In 1958 Idun Lodge celebrated its 50th anniversary with a banquet and special program held on February 22nd at the West Side Businessmen's Club. Present were four surviving charter members of Idun, Robert N. Nelson, Olav T. Ullsvik, Joseph Anderson and Anders S. Vinje. Madison's mayor and Sons of Norway member, Ivan Nestingen, introduced the Honorable Knut Orre, Royal Norwegian Consul General. J. Steen Jacobsen, Supreme Lodge President, and Bernard Jacobson, 5th District President, offered congratulations. A history of the lodge was presented by Oscar Christianson, and Norwegian music was performed by soloist Ansgar Svanoe and a male quartet. Later in 1958, Idun Lodge hosted the 24th Biennial Convention.

And let us not forget the women! In 1915 a sister lodge to Idun was formed, Fremsyn 456, Daughters of Norway. After the mid-western Sons and Daughters lodges formally merged in 1952, the two Madison lodges combined in January of 1964. Although women have taken various leadership roles in Idun through the years, Violet Hagen was the lodge's first woman president, serving one term in 1969. Since then, other female presidents have been: sisters Asta Blanchar and Mary Jane Bennett, Carol Culbertson, and Mary Zoroufy.
Idun Lodge had been meeting at various local halls for decades, while continually planning to fulfill the dream of having its own building. In 1938 the lodge acquired property on Williamson Street upon which was erected a filling station, which was leased to a lodge member. In 1956 another piece of property was purchased, with hopes of constructing a lodge building a few years later. Neither of these came to fruition, but - in its 55th year - Idun Lodge finally acquired its own home, which it still inhabits. The Norway Center at 2262 Winnebago Street was dedicated on 15 June 1963, and the mortgage was burned in a ceremony barely 12 years later, on 21 February 1975.
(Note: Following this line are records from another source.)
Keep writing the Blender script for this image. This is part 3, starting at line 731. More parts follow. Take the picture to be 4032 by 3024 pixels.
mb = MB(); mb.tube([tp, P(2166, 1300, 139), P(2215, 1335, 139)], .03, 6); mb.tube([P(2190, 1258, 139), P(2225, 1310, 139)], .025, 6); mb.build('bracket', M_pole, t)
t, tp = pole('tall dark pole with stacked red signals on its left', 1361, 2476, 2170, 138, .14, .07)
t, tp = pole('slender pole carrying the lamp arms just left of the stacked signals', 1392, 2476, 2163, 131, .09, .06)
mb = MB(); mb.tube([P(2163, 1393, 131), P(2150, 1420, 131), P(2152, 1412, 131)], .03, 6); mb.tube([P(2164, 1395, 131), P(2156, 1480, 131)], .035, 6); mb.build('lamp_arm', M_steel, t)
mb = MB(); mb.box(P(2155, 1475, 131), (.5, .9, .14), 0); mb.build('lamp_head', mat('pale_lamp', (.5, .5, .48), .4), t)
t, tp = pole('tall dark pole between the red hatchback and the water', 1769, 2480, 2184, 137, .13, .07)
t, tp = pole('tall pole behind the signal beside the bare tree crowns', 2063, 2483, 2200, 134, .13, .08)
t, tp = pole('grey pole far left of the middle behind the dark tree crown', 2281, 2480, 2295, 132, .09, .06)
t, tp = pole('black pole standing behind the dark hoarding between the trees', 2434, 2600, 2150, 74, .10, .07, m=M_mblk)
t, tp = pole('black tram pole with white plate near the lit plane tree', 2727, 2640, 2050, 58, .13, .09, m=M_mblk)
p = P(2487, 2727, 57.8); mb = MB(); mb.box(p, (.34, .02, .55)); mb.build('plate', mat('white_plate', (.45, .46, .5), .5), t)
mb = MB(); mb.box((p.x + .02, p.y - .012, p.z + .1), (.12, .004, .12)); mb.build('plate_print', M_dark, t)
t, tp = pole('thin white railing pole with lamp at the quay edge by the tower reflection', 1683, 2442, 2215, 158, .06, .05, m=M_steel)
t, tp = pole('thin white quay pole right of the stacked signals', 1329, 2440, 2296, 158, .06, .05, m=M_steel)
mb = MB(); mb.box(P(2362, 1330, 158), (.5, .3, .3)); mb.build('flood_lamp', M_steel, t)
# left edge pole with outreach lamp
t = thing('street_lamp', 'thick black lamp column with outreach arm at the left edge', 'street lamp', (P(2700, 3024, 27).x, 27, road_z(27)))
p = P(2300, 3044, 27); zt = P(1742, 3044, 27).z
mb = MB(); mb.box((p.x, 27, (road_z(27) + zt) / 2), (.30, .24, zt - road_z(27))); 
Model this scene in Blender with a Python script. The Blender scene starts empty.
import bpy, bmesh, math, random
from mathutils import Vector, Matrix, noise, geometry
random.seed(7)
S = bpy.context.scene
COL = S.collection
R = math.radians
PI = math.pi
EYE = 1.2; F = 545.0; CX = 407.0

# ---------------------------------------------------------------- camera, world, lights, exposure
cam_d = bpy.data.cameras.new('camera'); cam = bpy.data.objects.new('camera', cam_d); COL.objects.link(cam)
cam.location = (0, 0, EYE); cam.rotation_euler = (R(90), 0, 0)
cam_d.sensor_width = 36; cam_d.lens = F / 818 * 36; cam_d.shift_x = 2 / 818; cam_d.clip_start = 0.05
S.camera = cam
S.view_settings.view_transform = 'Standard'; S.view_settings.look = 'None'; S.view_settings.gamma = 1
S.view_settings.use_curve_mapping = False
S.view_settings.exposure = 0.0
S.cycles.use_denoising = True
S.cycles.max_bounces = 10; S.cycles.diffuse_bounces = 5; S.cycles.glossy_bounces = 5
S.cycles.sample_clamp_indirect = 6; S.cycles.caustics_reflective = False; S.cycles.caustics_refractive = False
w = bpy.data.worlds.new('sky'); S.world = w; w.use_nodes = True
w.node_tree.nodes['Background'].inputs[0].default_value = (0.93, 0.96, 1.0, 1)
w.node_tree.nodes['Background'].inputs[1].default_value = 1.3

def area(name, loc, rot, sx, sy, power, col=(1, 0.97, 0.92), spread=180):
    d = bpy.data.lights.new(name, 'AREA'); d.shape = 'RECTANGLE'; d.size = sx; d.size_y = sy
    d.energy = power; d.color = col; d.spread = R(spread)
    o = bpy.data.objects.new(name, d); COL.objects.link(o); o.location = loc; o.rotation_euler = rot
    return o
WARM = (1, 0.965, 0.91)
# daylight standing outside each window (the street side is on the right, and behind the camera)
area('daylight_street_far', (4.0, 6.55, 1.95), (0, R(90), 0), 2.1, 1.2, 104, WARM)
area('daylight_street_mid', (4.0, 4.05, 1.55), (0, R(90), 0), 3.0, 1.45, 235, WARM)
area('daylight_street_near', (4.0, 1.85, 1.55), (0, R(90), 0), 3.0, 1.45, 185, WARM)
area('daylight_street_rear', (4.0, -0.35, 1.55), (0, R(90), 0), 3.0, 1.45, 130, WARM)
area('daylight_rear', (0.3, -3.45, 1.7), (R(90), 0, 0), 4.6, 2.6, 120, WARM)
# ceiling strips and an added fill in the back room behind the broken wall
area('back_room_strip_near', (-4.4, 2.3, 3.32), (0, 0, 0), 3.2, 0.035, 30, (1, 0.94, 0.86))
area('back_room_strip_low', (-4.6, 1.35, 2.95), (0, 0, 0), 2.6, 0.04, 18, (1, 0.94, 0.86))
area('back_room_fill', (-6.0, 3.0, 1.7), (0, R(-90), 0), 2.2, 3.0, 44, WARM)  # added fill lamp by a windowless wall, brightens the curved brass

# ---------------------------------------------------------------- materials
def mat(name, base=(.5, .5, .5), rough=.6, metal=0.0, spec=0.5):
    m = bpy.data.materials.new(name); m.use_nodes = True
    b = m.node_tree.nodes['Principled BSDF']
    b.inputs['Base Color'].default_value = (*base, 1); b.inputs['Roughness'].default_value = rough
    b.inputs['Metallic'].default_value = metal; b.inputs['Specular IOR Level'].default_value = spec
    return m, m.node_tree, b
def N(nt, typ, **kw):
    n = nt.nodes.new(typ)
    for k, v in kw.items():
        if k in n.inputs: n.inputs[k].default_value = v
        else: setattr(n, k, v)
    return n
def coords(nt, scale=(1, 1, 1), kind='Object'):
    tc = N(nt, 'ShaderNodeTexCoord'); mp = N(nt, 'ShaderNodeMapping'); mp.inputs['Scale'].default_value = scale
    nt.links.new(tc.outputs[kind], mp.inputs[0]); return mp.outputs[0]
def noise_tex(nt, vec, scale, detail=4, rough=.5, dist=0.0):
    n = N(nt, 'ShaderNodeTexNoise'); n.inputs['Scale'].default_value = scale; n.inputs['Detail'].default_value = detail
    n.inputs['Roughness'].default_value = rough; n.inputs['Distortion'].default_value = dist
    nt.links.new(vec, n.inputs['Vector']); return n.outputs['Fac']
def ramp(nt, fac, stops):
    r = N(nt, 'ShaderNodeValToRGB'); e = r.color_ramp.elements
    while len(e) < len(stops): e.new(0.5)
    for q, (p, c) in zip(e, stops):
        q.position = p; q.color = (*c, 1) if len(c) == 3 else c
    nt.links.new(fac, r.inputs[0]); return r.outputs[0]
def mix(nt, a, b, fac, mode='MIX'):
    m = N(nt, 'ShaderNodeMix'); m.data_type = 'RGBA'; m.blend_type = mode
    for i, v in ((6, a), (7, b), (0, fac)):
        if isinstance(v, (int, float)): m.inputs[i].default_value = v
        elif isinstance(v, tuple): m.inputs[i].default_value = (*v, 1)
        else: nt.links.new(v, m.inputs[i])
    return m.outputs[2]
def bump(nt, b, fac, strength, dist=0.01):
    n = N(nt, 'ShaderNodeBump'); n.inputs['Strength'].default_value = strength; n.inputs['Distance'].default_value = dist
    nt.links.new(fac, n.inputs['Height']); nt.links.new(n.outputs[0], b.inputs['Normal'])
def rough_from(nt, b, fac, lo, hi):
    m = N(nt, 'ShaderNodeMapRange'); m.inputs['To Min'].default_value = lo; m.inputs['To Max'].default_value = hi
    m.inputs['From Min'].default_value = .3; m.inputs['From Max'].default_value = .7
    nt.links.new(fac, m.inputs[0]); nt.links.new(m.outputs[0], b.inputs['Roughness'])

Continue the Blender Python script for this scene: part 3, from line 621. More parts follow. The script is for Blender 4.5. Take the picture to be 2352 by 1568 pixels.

Following are some of the accomplishments achieved by the lodge since it has "resided" on Winnebago Street: In 1966 Idun 74 was chosen as 5th District's Lodge of the Year, and the lodge has received numerous awards for its newsletter through the years. The first of many annual lutefisk dinners was held in 1963, when the cost to attend was only $2.50! Last October over 400 people paid $13.50 to dine on the infamous cod and typical Norwegian side dishes. Idun’s annual Saturday-after-Thanksgiving frokost and bake sale was supplemented a few years ago with a Saturday-before-Easter frokost. An annual scholarship was first presented in 1979 to a UW Scandinavian Studies Student toward studies in Norway; the 2008 scholarship of $1,000 was presented at Idun Lodge’s 100th Anniversary Dinner in April. As in past years, this summer we also provided scholarships (matched by District 5) for youngsters to spend two weeks at Masse Moro heritage camp; this time two returning campers and four new campers benefited. In June we hosted the biennial Fifth District Convention, which was deemed a success by all who attended.

Idun Lodge 5-074 continues - and will continue for years to come - to bring our members together in the celebration of Norwegian heritage, and to serve our members through cultural programming and options for financial protection.

Much of this information and the quotes are from Carl G.O. Hansen's History of Sons of Norway, 1944.